A new satellite image indicates that North Korea may be preparing to resume testing at a site that was dismantled after President Donald Trump and dictator Kim Jong Un reached an agreement at the Singapore summit last summer. 

The commercial satellite imagery which was obtained by CNN shows activity being resumed at the previously dismantled Sohae Satellite Launching Station. The image which was captured by Planet Labs Thursday shows the presence of a large shipping container at the facility's engine test stand.

The shipping container, which was not seen before at the site could suggest that North Korea might be preparing to resume testing engines used to power satellite launchers and intercontinental ballistic missiles at the site, Jeffrey Lewis, director of the East Asia Nonproliferation Program at the Middlebury Institute, which works in partnership with the imaging company, told CNN.

After the Singapore summit, Trump had claimed that Kim Jong Un agreed to dismantle the site at Sohae.

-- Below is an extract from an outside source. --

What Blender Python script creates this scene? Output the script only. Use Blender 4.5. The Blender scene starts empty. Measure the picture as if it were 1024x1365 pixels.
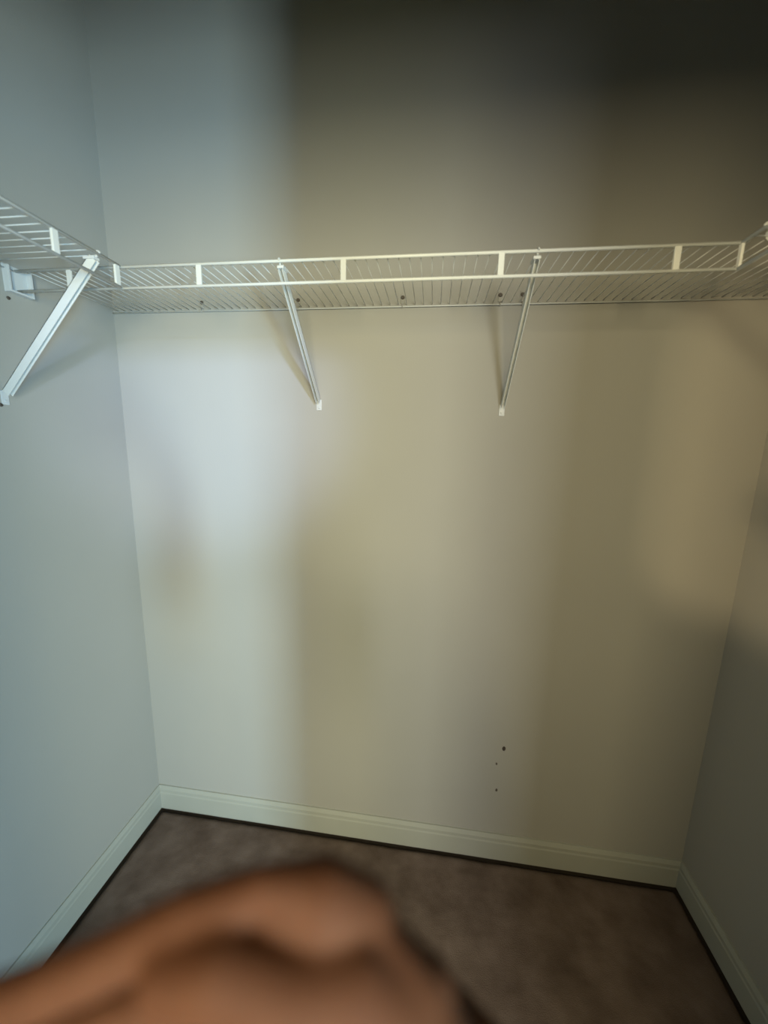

"That was not in your agreement," Trump said at a press conference after their meeting. "I got that after we signed the agreement. I said, 'Do me a favor. You've got this missile engine testing site. We know where it is because of the heat.' Its incredible the equipment we have, to be honest with you. I said, can you close it up?' He's going to close it up."

North Korea went on and dismantled the site at Sohae. However, it was reassembled in March 2019 and the recent activity at the site signifies a step toward weapons launches of a more threatening nature. According to Lewis, no previous activity was seen at the site until Thursday.

North Korea’s move comes after a foreign ministry official in the Kim Jong Un administration said earlier this week that Pyongyang was preparing a "Christmas gift," for Washington. The threat has escalated tensions between the two nations. 

Diplomats from both nations have been trying to negotiate a deal that would see Kim Jong Un give up the country's nuclear weapons in exchange for relief on sanctions that have crippled North Korea’s economy. North Korea, however, has continually blamed the U.S. for lack of progress in the nuclear negotiations.

The urgency to reach a peaceful solution had increased after Pyongyang successfully test-fired missiles that could potentially hit the U.S. mainland with a nuclear warhead for the first time in 2017.

Speaking at the NATO summit in England, Trump dubbed the North Korean leader Rocket Man, adding that they both shared a good relationship.

"He really likes sending rockets up, doesn't he? That's why I call him Rocket Man." Trump said.

However, North Korea had expressed displeasure at the “utterances made by President Trump inappropriately at the most sensitive time,” and called him a "dotard."

The possible resumption of testing at Sohae coupled with the ominous threats made by North Korea could mean that Trump’s talk of friendship with Kim meant nothing and that he might have been playing with fire all along.